Provided data:
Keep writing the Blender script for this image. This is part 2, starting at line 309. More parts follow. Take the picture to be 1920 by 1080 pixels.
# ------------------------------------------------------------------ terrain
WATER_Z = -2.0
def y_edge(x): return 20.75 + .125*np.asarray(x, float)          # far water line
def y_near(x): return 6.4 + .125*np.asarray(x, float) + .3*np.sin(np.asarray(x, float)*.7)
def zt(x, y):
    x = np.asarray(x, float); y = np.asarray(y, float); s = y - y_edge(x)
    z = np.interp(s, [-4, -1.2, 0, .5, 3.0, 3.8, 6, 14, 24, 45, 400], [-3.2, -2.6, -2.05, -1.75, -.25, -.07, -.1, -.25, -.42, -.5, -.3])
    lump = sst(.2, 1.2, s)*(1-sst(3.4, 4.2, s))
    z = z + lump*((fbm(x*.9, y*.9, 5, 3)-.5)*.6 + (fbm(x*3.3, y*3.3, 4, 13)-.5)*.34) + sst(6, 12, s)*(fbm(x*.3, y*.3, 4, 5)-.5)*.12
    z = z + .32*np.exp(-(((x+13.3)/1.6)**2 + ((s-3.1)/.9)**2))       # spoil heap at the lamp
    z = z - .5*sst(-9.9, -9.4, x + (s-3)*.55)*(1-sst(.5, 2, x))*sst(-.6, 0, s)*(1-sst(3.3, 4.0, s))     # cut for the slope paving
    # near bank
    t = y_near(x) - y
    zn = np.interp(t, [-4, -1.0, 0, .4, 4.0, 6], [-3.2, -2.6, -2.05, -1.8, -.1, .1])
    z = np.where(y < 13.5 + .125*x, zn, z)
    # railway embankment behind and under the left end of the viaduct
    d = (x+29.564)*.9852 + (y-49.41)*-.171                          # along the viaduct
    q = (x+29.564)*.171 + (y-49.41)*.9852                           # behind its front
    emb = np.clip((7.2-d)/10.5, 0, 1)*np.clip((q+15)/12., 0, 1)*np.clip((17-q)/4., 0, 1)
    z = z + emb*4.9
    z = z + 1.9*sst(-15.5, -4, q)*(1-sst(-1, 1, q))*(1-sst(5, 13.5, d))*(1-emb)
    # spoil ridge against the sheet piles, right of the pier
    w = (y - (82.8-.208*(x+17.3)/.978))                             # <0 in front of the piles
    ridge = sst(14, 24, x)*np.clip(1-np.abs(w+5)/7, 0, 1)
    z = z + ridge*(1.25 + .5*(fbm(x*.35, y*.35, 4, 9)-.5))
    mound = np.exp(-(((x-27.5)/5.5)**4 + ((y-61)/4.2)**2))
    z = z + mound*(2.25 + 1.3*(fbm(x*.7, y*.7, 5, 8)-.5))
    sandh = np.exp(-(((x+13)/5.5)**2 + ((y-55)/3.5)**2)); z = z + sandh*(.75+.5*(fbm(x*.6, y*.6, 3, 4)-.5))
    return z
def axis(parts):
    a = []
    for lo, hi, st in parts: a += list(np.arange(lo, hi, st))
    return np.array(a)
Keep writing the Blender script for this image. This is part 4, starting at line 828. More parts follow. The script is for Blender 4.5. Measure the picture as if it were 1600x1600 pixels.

Task to complete: Transcribe the entire listing above precisely.

Task solution:
Keep writing the Blender script for this image. This is part 2, starting at line 309. More parts follow. Take the picture to be 1920 by 1080 pixels.
# ------------------------------------------------------------------ terrain
WATER_Z = -2.0
def y_edge(x): return 20.75 + .125*np.asarray(x, float)          # far water line
def y_near(x): return 6.4 + .125*np.asarray(x, float) + .3*np.sin(np.asarray(x, float)*.7)
def zt(x, y):
    x = np.asarray(x, float); y = np.asarray(y, float); s = y - y_edge(x)
    z = np.interp(s, [-4, -1.2, 0, .5, 3.0, 3.8, 6, 14, 24, 45, 400], [-3.2, -2.6, -2.05, -1.75, -.25, -.07, -.1, -.25, -.42, -.5, -.3])
    lump = sst(.2, 1.2, s)*(1-sst(3.4, 4.2, s))
    z = z + lump*((fbm(x*.9, y*.9, 5, 3)-.5)*.6 + (fbm(x*3.3, y*3.3, 4, 13)-.5)*.34) + sst(6, 12, s)*(fbm(x*.3, y*.3, 4, 5)-.5)*.12
    z = z + .32*np.exp(-(((x+13.3)/1.6)**2 + ((s-3.1)/.9)**2))       # spoil heap at the lamp
    z = z - .5*sst(-9.9, -9.4, x + (s-3)*.55)*(1-sst(.5, 2, x))*sst(-.6, 0, s)*(1-sst(3.3, 4.0, s))     # cut for the slope paving
    # near bank
    t = y_near(x) - y
    zn = np.interp(t, [-4, -1.0, 0, .4, 4.0, 6], [-3.2, -2.6, -2.05, -1.8, -.1, .1])
    z = np.where(y < 13.5 + .125*x, zn, z)
    # railway embankment behind and under the left end of the viaduct
    d = (x+29.564)*.9852 + (y-49.41)*-.171                          # along the viaduct
    q = (x+29.564)*.171 + (y-49.41)*.9852                           # behind its front
    emb = np.clip((7.2-d)/10.5, 0, 1)*np.clip((q+15)/12., 0, 1)*np.clip((17-q)/4., 0, 1)
    z = z + emb*4.9
    z = z + 1.9*sst(-15.5, -4, q)*(1-sst(-1, 1, q))*(1-sst(5, 13.5, d))*(1-emb)
    # spoil ridge against the sheet piles, right of the pier
    w = (y - (82.8-.208*(x+17.3)/.978))                             # <0 in front of the piles
    ridge = sst(14, 24, x)*np.clip(1-np.abs(w+5)/7, 0, 1)
    z = z + ridge*(1.25 + .5*(fbm(x*.35, y*.35, 4, 9)-.5))
    mound = np.exp(-(((x-27.5)/5.5)**4 + ((y-61)/4.2)**2))
    z = z + mound*(2.25 + 1.3*(fbm(x*.7, y*.7, 5, 8)-.5))
    sandh = np.exp(-(((x+13)/5.5)**2 + ((y-55)/3.5)**2)); z = z + sandh*(.75+.5*(fbm(x*.6, y*.6, 3, 4)-.5))
    return z
def axis(parts):
    a = []
    for lo, hi, st in parts: a += list(np.arange(lo, hi, st))
    return np.array(a)
Keep writing the Blender script for this image. This is part 4, starting at line 828. More parts follow. The script is for Blender 4.5. Measure the picture as if it were 1600x1600 pixels.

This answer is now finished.